REQUIRED TASK -
Repeat exactly the lines running from the first line of the data to the line containing "COL = scene.collection", both ends included, and nothing else; drop the pictures.
** Begin DATASET EXCERPT **
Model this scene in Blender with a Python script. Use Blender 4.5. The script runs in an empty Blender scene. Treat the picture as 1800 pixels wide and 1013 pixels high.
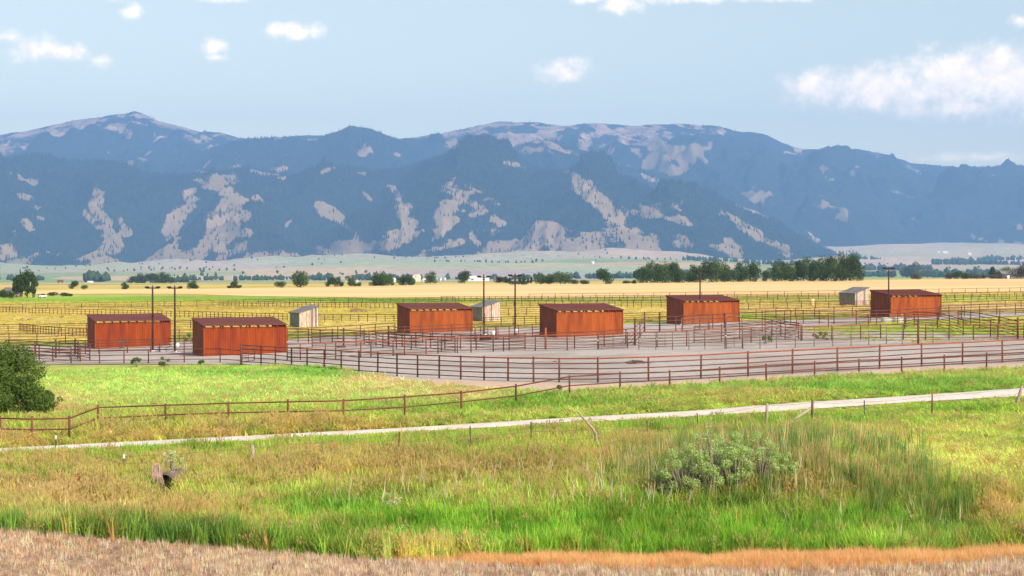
import bpy, bmesh, math, random
import numpy as np
from mathutils import Vector

random.seed(7)
RNG = np.random.default_rng(11)
R = math.radians
scene = bpy.context.scene
COL = scene.collection

# ------------------------------------------------------------------ camera
CAM_Z = 7.6
PITCH = math.atan(36.5 / 2950.0)
FOC = 2950.0                      # focal length in photograph pixels (1800 wide)
cam_data = bpy.data.cameras.new("camera")
cam_data.sensor_width = 36.0
cam_data.lens = 36.0 * FOC / 1800.0
cam_data.clip_start = 0.5
cam_data.clip_end = 60000.0
cam = bpy.data.objects.new("camera", cam_data)
COL.objects.link(cam)
cam.location = (0, 0, CAM_Z)
cam.rotation_euler = (math.pi / 2 - PITCH, 0, 0)
scene.camera = cam

# ------------------------------------------------------------------ light and sky
SUN_EL, SUN_AZ = R(40), R(137)    # azimuth clockwise from the view direction
world = bpy.data.worlds.new("World")
scene.world = world
world.use_nodes = True
wn, wl = world.node_tree.nodes, world.node_tree.links
wn.clear()


def wnode(t, **kw):
    n = wn.new(t)
    for k, v in kw.items():
        setattr(n, k, v)
    return n


def wmath(op, a, b=None, c=None):
    n = wnode("ShaderNodeMath", operation=op)
    for i, v in enumerate((a, b, c)):
        if v is None:
            continue
        if isinstance(v, (int, float)):
            n.inputs[i].default_value = v
        else:
            wl.new(v, n.inputs[i])
    return n.outputs[0]


def wvec(op, a, b=None):
    n = wnode("ShaderNodeVectorMath", operation=op)
    for i, v in enumerate((a, b)):
        if v is None:
            continue
        if isinstance(v, (tuple, list)):
            n.inputs[i].default_value = v
        else:
            wl.new(v, n.inputs[i])
    return n


sky = wnode("ShaderNodeTexSky", sky_type="NISHITA")
sky.sun_disc = False
sky.sun_elevation = SUN_EL
sky.sun_rotation = SUN_AZ
sky.altitude = 1500
sky.air_density = 1.0
sky.dust_density = 4.0
sky.ozone_density = 1.5
SKY_STRENGTH = 0.15
tc = wnode("ShaderNodeTexCoord")
sep = wnode("ShaderNodeSeparateXYZ")
wl.new(tc.outputs["Generated"], sep.inputs[0])
az = wmath("ARCTAN2", sep.outputs[0], sep.outputs[1])
el = wmath("ARCSINE", sep.outputs[2])
# clouds: drifting cumulus laid out over the sky by azimuth and elevation, the same set repeating round the horizon
K = 2950.0
PERIOD = 2 * math.pi * K / 8
au = wmath("WRAP", wmath("MULTIPLY", az, K), PERIOD / 2, -PERIOD / 2)
ev = wmath("MULTIPLY", el, K)
comb = wnode("ShaderNodeCombineXYZ")
wl.new(au, comb.inputs[0])
wl.new(ev, comb.inputs[1])
nz = wnode("ShaderNodeTexNoise", noise_dimensions="3D")
nz.inputs["Scale"].default_value = 0.028
nz.inputs["Detail"].default_value = 8
nz.inputs["Roughness"].default_value = 0.62
wl.new(comb.outputs[0], nz.inputs["Vector"])
# (azimuth px from centre, elevation px above horizon, half width, half height, weight)
CLOUDS = [(-885, 470, 34, 12, .9), (-690, 460, 30, 14, .55), (-655, 433, 24, 13, .75), (-500, 466, 60, 14, 1.0),
          (-860, 385, 26, 13, .7), (-810, 365, 60, 24, .85), (-760, 361, 50, 20, .75), (-715, 352, 36, 11, .5),
          (-520, 381, 27, 13, .85), (-510, 360, 22, 7, .55), (-385, 408, 52, 15, 1.0), (-345, 410, 22, 14, .6),
          (85, 342, 50, 20, .95), (115, 352, 28, 18, .8),
          (190, 458, 40, 18, .9), (330, 472, 150, 14, 1.1), (480, 470, 110, 13, 1.1), (140, 468, 60, 10, .8),
          (530, 310, 70, 30, 1.05), (640, 305, 110, 42, 1.15), (760, 318, 120, 50, 1.2), (880, 312, 130, 58, 1.2),
          (990, 325, 110, 50, 1.1), (700, 345, 30, 22, .7), (780, 270, 170, 22, .75), (820, 335, 80, 40, 1.1),
          (870, 412, 30, 11, .7), (800, 186, 130, 9, .6), (-60, 474, 50, 7, .6), (1080, 440, 50, 20, .9),
          (-1050, 430, 55, 18, .9), (-1090, 350, 40, 14, .8)]
cur = None
for (u0, v0, ru, rv, wgt) in CLOUDS:
    d = wvec("SUBTRACT", comb.outputs[0], (u0, v0, 0))
    d = wvec("MULTIPLY", d.outputs[0], (1 / (ru * 1.25), 1 / (rv * 1.35), 0))
    ln = wvec("LENGTH", d.outputs[0]).outputs["Value"]
    v = wmath("MULTIPLY", wmath("SUBTRACT", 1.0, ln), wgt)
    cur = v if cur is None else wmath("SMOOTH_MAX", cur, v, 0.12)
# high clouds above the view: loose cumulus on a plane
zsafe = wmath("MAXIMUM", sep.outputs[2], 0.05)
pl = wvec("DIVIDE", tc.outputs["Generated"], None)
cz = wnode("ShaderNodeCombineXYZ")
for i in range(3):
    wl.new(zsafe, cz.inputs[i])
wl.new(cz.outputs[0], pl.inputs[1])
n2 = wnode("ShaderNodeTexNoise")
n2.inputs["Scale"].default_value = 1.6
n2.inputs["Detail"].default_value = 6
wl.new(pl.outputs[0], n2.inputs["Vector"])
hi = wmath("SUBTRACT", n2.outputs[0], 0.60)
hi = wmath("MULTIPLY", hi, 4.0)
himask = wnode("ShaderNodeMapRange", interpolation_type="SMOOTHSTEP")
wl.new(sep.outputs[2], himask.inputs[0])
himask.inputs[1].default_value = 0.19
himask.inputs[2].default_value = 0.28
hi = wmath("SUBTRACT", hi, wmath("MULTIPLY", wmath("SUBTRACT", 1.0, himask.outputs[0]), 6.0))
dens = wmath("MAXIMUM", cur, hi)
dens = wmath("ADD", dens, wmath("MULTIPLY", wmath("SUBTRACT", nz.outputs[0], 0.5), 1.45))
al = wnode("ShaderNodeMapRange", interpolation_type="SMOOTHSTEP")
wl.new(dens, al.inputs[0])
al.inputs[1].default_value = 0.0
al.inputs[2].default_value = 0.95
al.inputs[4].default_value = 0.86
mix = wnode("ShaderNodeMix", data_type="RGBA")
wl.new(al.outputs[0], mix.inputs[0])
tint = wnode("ShaderNodeMix", data_type="RGBA", blend_type="MULTIPLY")
tint.inputs[0].default_value = 1.0
wl.new(sky.outputs[0], tint.inputs[6])
tint.inputs[7].default_value = (2.05, 1.53, 0.99, 1)
wl.new(tint.outputs[2], mix.inputs[6])
ccol = wnode("ShaderNodeMix", data_type="RGBA")
ccol.inputs[6].default_value = (11.5, 9.4, 7.6, 1)
ccol.inputs[7].default_value = (15.0, 12.0, 8.8, 1)
cmr = wnode("ShaderNodeMapRange")
wl.new(nz.outputs[0], cmr.inputs[0])
cmr.inputs[1].default_value = 0.35
cmr.inputs[2].default_value = 0.65
wl.new(cmr.outputs[0], ccol.inputs[0])
wl.new(ccol.outputs[2], mix.inputs[7])
bg = wnode("ShaderNodeBackground")
bg.inputs[1].default_value = SKY_STRENGTH
wl.new(mix.outputs[2], bg.inputs[0])
wo = wnode("ShaderNodeOutputWorld")
wl.new(bg.outputs[0], wo.inputs[0])

sun_data = bpy.data.lights.new("sun", "SUN")
sun_data.energy = 4.2
sun_data.angle = R(0.53)
sun_data.color = (1.0, 0.93, 0.82)
sun = bpy.data.objects.new("sun", sun_data)
COL.objects.link(sun)
SDIR = Vector((math.sin(SUN_AZ) * math.cos(SUN_EL), math.cos(SUN_AZ) * math.cos(SUN_EL), math.sin(SUN_EL)))
sun.rotation_euler = SDIR.to_track_quat("Z", "Y").to_euler()
sun.location = SDIR * 300

vs = scene.view_settings
vs.view_transform = "Standard"
vs.look = "None"
vs.gamma = 1.0
vs.use_curve_mapping = False
vs.exposure = 0.26
cy = scene.cycles
cy.max_bounces = 6
cy.diffuse_bounces = 3
cy.transparent_max_bounces = 8
cy.volume_bounces = 1
cy.use_denoising = True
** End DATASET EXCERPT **
WORKED ANSWER -
Model this scene in Blender with a Python script. Use Blender 4.5. The script runs in an empty Blender scene. Treat the picture as 1800 pixels wide and 1013 pixels high.
import bpy, bmesh, math, random
import numpy as np
from mathutils import Vector

random.seed(7)
RNG = np.random.default_rng(11)
R = math.radians
scene = bpy.context.scene
COL = scene.collection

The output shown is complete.